Banking analysts said that the idea to restrict deposit withdrawals was first floated after the 1998 financial crisis. Its main goal, they said, has been to reduce runs on the banks in times of crisis. Runs by depositors struggling to salvage their savings during the 1998 financial crisis turned what began as a banking crisis into a full-blown sovereign crisis. "As a result [of bank runs] banks are unable to plan placement of funds attracted from depositors, as there is always the possibility that clients will terminate their contracts before the expiry of the deposit term," the Finance Ministry said in statements posted on its Web site.

However, the present move also came hard on the heels of a report by the Central Bank this month that the country’s top ten banks experienced an outflow of deposits in October. For the first time this year, banks' ruble deposits dipped 0.4 percent in October as Russians moved almost 16.5 billion rubles ($525 million) from most of the country’s top ten banks to a more secure haven, figures published by the Central Bank show. This contrasts with September, when household deposits grew by 1.9 percent as well as with a one-percent growth in deposits recorded in August, Kommersant daily reported.

Bank regulations generally penalize early deposit withdrawal since it compels them to get funds that they had invested for a longer term back from the market at an extra cost. But domestic banking regulators always try to lower the plank for Russians, who generally distrust financial institutions, to encourage them to deposit their money with commercial banks. "The huge deposits withdrawal by depositors before completion of the period of the deposit agreed upon at the time of placing leads to banks defaulting on their obligations to other creditors,” the Finance Ministry said in notes accompanying the amendments. The “domino effect” created by such a move, the ministry said, “could easily lead to the insolvency of a financial institution whose credit worthiness was otherwise quite satisfactory."

Meanwhile, the country's largest lender Sberbank may have benefitted from last month’s deposit withdrawals, as its deposits also swelled by 0.4 percent over the same period, according to Central Bank’s figures. Despite its lower-than-average interest rates, the state-owned bank enjoys a competitive advantage as a bank that is not only reliable and accessible, but also has the protective arm of the state solidly behind it.

The latest draft bill also introduces a new financial instrument – the irrevocable Certificate of Deposit, or CD – which Russian banks can use as a short or long term investment, RIA Novosti reported on Wednesday. Former Finance Minister Alexei Kudrin announced plans to introduce the Certificate of Deposit last summer, saying that a bill to initiate it had been drafted but has been mothballed due to the global financial crisis. The certificates will allow banks to hold on to depositors' money for a specified period of time with the promise to repay the principal and interest to the depositor at the conclusion of the investment term. Deputy Finance Minister Alexei Savatyugin said earlier that the CD bill will be adopted when the newly-elected State Duma convenes in January.

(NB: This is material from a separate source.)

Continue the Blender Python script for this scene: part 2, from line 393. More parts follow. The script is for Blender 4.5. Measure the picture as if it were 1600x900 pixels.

Alfa Bank Chief Economist Natalya Orlova said the new measures are unlikely to affect most Russian depositors, who will continue to enjoy their civil rights to withdraw their bank savings whenever they like. "What the Ministry of Finance is aiming to achieve is encourage commercial banks to create special deposit accounts that will curb depositors' enthusiasm for early withdrawal," Orlova said. "I don't think anyone could legally stop people from taking out their savings as recent events in several European countries have shown."